Thursday, 20th October, 2022

[Day 948]

Harold Wilson, the Labour Prime Minister in the 1960’s, coined the memorable phrase that ‘a week is a long time in politics’ This in undoubtedly true but probably needs updating to ‘a day is a long time in politics’ After the debacle of the resignation of the Home Secretary yesterday which was followed by disgraceful scenes in the House of Commons where it was reported that Conservative MP’s were manhandled and bullied ino a vote in favour of fracking, today we had the resignation of the Prime Minister, Liz Truss. It looked as though last night’s shenanigans was absolutely the last straw for many Conservative MPs and no doubt several more letters found their way into the postbox of Sir Graham Brady, the chair of the 1922 backbenchers committee who had a meeting with Liz Truss half way through the morning. Then came an announcement in the late morning that there would be an announcement at 1.30. The lectern was duly wheeled out and just after 1.30 Liz Truss emerged from within No. 10 to announce that she had not need able to fulfil the mandate upon which she had been elected and hence she had tendered her resignation to the King. This made Liz Truss the shortest serving Prime Minister in UK history. She has clocked up 44 full days in the role – a long way behind the next shortest premiership, that of Tory statesman George Canning, who spent 118 full days as PM in 1827 before dying in office from ill health. Even the 44 days appears flattering as a whole chunk of normal ‘political’ days were removed as political activity was suspended during the duration of the Queen’s funeral. The idea of a ‘mandate’ is interesting in this context because Liz Truss argued that she could not fulfil the mandate given to her in her election as Conservative party leader. On the other hand, several politicians, not least the recently resigned Suella Braverman, the ex Home Secretary, have referred to the mandate given to them by the election victory of 2019. So which should have priority in cases where they conflict?

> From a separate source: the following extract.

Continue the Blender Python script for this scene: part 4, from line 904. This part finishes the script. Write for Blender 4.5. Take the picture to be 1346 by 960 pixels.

Liz Truss did indicate in her resignation statement that the intention was to elect a new leader by a week on Friday i.e. withn 8 days. The very short-lived hope is that a ‘unity’ candidate may emerge that can be elected leader by acclamation. But the modern Conservative party is both so fractured and fractious demonstrated by the fact that eight candidates have so far thrown their hats into the ring and it is rumoured that Boris Johnson is flying back from holiday in the Caribbean and will probably seek relection as well. Quite surprisingly, Jeremy Hunt has already indicated that he will not run. To elect a new leader in just over a week, then Sir Graham Brady may well set the nominations ‘bar’ quite high as well as the percentage needed to progress to the next round of voting. All of the opposition parties are clamouring for there to be a General Election but in order to get this, the Tories would have to bring down their own government by not supporting them in a vote of confidence which is rather like turkeys voting for Christmas. The commentators are making the observation repeatedly that the modern Conservative party may well be ungovernable. As well as being divided by age and by geography, the Tory party is riven by factions of which the most influential is the ERG (European Research Group = extreme Brexit loving right wingers), the ‘One Nation’ group (old fashioned, quite liberal and left of centre Tories), the Red Wall (recently elected into ex-Labour seats in the North and the Midlands), the Blue Wall seats (traditional Tories from the South of England), the libertarian right, some Remainers, those loyal to Boris Johnson, those who loathe Rishi Sunak seeing him as the architect of Boris Johnson’s downfall and I could go on. From the outside, the party looks almost ungovernable.

Trying to predict the outcome of the election requires a brave pundit. The bookies are already putting Rishi Sunak as favourite but I suspect that this does not take into account the depth of hostitility to Rishi Sunak. On the other hand, Penny Mordaunt only came eight votes behind Liz Truss in the leadership elections and seems to have performed reasonably well as as Leader of the House of Commons, even deputising for Liz Truss the other day. I suspect that the final two will be Rishi Sunak and Penny Mordaunt and, if I had to stick my neck out, I would back Penny Mordaunt to eventually win through. This is because I suspect that Penny Mordaunt has fewer enemies and may be better placed to bring various factions of the party on board. One of Liz Truss multiple crass errors was to appoint a Cabinet absolutely in her own image giving no seats to supporters of rival candidates, irrespective of their merits (a mistake even Margaret Thatcher did not make). In addition, she only had the support of less than a third of the parliamentary party, making her the ‘mirror image’ of Jeremy Corbin on the Labour left. In order to expedite the election, it appears that candidates to replace Liz Truss as Tory leader will need at least 100 nominations from Conservative MPs, 1922 Committee chair Sir Graham Brady has said.